Une autre réponse possible consiste à dialoguer avec la pensée islamique telle qu’elle s’est déployée dans le temps et l’espace pour éduquer tout un chacun à la diversité des points de vue, à la gamme des débats qu’elle propose. Il ne s’agit pas d’être dans une attitude prosélyte mais de partager ensemble les trésors de significations contenus dans cette somme de réflexions. De plus ces réflexions ne sont jamais propres à l’Islam, elles apparurent avant, après et en dehors de cette civilisation. Ces réflexions sont humaines et l’Islam n’y a pas été étranger. Notre devoir est d’organiser la traduction et le dialogue des valeurs, des principes, d’identifier et comprendre l’essence de ce qui nous rapproche et de ce qui peut nous distinguer, et surtout de prendre conscience de tous les changements opérés à l’intérieur de chaque bain culturel.

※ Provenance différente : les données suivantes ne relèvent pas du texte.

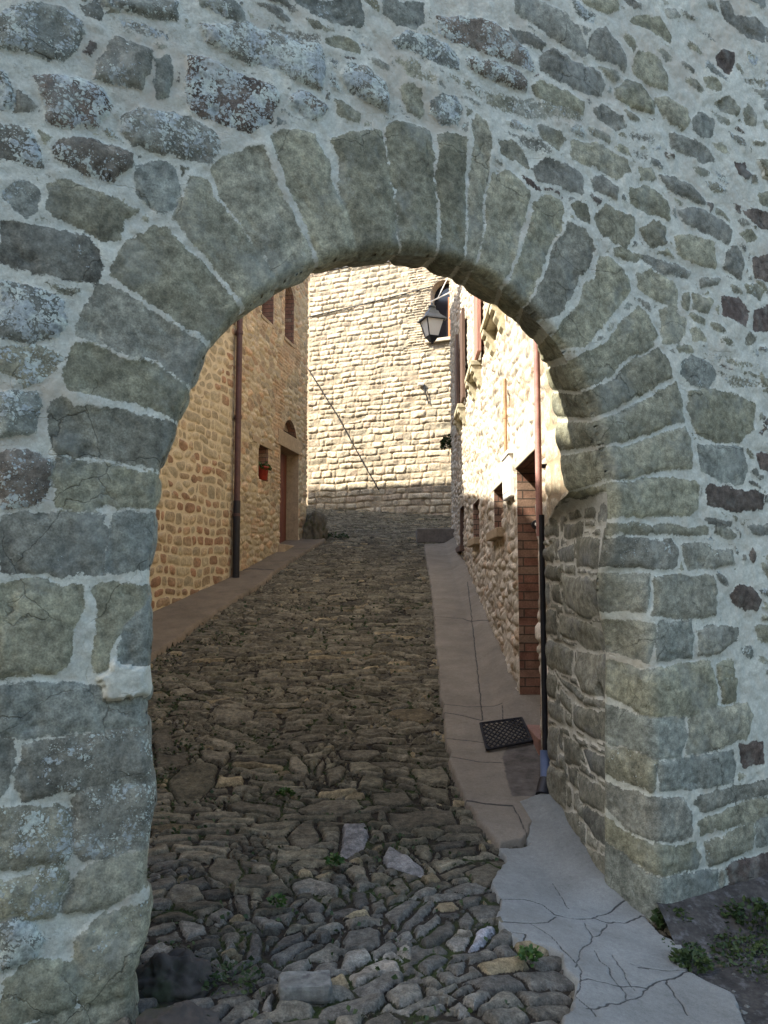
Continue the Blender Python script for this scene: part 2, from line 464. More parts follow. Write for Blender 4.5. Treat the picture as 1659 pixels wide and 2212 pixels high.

Notre devoir est de continuer à être des passeurs, d’idées et de questions. A traduire l'humanité autant qu'à la construire dans le concert des pensées, et de l'incompressible dignité qui nous unit.
Enfin, ne perdons jamais de notre esprit que nous sommes tous potentiellement les acteurs de la barbarie. La passerelle qui nous y mène est celle de l’ignorance. L’ignorance, c’est le manque de connaissances, c’est aussi les certitudes qui jamais ne bougent, jamais ne se questionnent. L’ignorance c’est le vide, et c’est aussi l’inertie, le refus de mettre à l’épreuve sa pensée ou ses croyances. Science et conscience se rejoignent voire se complètent dans le combat contre l’ignorance. Loin de les opposer, il nous faut les apposer voire les rapprocher pour faire reculer partout les tentatives de la barbarie, y compris celle qui sommeille tranquillement en chacun de nous. Ne nous trompons pas de bataille. De notre capacité à définir les termes de la lutte dépendra l’issu du conflit : une victoire de l’humanité ou une victoire de l’inhumanité.
Dans un jeu métaphorique original, Al-Farabî recourait à l’image du monstre pour décrire la position de l’homme corrompue dans une cité vertueuse. Ce monstre, il est de notre devoir de l’humaniser. Cette image, plus d’un millénaire après ses travaux, est d’une vive actualité.